In some respects, the dilemma emerging economies face is higher currencies or higher inflation (as capital controls become porous over time and ineffective). In some countries, the former option entails difficult decisions to re-balance growth from an export-led growth model to one based on domestic demand; elsewhere, it can accommodate a healthy increase in infrastructure investment to meet the needs of their growing populations. The latter option entails a growing risk of asset price bubbles and subsequent risk of financial collapse that emerging economies avoided.

There is, of course, another possibility.
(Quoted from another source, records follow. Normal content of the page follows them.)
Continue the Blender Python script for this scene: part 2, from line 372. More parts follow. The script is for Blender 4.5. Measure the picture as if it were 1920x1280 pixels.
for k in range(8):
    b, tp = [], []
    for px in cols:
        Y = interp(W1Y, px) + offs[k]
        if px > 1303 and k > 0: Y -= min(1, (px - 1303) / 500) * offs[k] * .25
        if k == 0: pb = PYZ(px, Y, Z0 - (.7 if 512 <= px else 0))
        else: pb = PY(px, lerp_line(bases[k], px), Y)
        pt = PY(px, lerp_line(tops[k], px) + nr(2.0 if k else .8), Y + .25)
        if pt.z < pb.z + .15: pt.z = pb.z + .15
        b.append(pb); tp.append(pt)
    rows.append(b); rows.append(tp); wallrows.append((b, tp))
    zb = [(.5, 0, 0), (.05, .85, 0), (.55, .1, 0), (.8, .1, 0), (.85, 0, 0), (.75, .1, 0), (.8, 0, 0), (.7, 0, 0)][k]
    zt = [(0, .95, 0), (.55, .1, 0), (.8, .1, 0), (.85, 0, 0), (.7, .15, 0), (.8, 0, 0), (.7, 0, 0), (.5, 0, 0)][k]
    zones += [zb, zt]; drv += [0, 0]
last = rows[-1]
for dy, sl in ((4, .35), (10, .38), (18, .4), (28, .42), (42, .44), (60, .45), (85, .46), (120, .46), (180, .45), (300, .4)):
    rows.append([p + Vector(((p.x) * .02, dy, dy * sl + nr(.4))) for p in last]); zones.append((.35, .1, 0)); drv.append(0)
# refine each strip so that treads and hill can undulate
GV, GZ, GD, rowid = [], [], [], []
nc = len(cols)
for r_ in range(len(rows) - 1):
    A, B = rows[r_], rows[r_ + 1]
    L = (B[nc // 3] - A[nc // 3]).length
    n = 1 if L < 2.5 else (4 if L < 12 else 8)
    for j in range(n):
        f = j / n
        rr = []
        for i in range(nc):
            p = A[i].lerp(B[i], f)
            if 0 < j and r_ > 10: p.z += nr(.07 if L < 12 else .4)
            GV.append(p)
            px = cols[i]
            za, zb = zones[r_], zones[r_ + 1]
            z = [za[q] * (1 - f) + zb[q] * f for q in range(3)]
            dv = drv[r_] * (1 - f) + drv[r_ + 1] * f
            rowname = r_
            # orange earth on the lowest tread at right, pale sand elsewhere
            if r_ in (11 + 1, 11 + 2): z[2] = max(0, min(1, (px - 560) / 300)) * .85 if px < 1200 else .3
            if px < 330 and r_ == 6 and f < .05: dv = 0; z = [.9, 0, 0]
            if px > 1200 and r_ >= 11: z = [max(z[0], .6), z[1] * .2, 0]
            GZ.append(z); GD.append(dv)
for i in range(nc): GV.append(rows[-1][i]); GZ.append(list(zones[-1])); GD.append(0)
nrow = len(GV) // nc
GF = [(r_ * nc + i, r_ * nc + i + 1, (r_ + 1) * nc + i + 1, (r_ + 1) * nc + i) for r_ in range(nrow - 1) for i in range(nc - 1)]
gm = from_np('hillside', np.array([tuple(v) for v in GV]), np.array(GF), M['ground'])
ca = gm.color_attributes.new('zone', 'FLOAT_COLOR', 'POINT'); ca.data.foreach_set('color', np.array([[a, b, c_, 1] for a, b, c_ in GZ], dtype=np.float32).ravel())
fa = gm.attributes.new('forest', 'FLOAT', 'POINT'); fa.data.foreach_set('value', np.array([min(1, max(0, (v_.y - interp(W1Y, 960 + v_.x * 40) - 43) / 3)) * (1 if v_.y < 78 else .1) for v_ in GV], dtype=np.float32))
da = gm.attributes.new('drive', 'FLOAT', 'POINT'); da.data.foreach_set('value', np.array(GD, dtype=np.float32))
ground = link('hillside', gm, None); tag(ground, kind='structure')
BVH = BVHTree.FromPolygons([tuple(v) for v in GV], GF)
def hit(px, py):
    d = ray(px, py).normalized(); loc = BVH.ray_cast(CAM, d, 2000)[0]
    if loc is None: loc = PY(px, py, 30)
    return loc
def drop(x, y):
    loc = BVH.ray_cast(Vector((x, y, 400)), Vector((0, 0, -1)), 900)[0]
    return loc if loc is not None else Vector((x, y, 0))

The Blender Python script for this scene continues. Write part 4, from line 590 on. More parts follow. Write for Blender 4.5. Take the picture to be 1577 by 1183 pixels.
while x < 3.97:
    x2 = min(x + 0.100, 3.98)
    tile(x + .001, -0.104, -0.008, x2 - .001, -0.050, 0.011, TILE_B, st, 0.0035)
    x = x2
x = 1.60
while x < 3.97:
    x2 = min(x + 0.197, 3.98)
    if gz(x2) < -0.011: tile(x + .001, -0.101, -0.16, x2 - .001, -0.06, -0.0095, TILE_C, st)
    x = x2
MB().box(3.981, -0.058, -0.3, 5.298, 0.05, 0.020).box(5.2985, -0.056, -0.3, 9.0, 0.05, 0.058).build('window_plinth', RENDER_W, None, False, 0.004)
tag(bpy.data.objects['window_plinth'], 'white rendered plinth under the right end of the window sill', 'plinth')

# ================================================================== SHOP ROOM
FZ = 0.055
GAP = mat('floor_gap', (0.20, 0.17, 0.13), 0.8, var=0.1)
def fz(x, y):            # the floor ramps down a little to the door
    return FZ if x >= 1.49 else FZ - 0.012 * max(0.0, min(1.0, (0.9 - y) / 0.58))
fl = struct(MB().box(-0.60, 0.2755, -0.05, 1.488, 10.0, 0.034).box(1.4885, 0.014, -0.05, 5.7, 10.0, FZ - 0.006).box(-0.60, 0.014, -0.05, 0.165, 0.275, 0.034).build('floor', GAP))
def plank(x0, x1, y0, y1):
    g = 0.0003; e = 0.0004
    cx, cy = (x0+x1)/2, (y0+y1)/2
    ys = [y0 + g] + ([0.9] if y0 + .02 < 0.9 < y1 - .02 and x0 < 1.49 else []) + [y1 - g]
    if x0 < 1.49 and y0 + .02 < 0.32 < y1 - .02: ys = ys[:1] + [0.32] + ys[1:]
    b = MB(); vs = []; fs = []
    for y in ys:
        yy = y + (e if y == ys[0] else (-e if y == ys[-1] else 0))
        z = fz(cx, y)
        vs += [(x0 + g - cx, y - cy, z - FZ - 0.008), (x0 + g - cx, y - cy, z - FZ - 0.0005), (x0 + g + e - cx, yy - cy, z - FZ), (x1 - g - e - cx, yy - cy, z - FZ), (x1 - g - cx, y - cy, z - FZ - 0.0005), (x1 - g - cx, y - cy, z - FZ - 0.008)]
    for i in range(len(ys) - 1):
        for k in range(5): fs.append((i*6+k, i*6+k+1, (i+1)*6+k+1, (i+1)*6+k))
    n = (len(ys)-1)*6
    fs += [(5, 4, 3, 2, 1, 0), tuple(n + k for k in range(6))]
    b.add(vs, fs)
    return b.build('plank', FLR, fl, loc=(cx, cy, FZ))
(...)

Countries could seek to avoid the costs of adjustment by erecting walls to block out not just capital, but also goods. We have seen this play out before; we know how it all ends. Unfortunately, like the mobilizations of July and August 1914, once it starts, it is very, very difficult to stop. As the British Foreign Secretary observed on the eve of war:

"The lamps are going out all over Europe. We shall not see them lit again in our time."

I hope that concerns of possible "currency wars" remain just ominous warnings and that the G20's efforts to secure strong, sustainable and balanced growth through cooperation succeed. In an integrated global economy facing important challenges of transition on global balances of power, it could be all the more difficult to re-light the lamps of international cooperation should they be extinguished.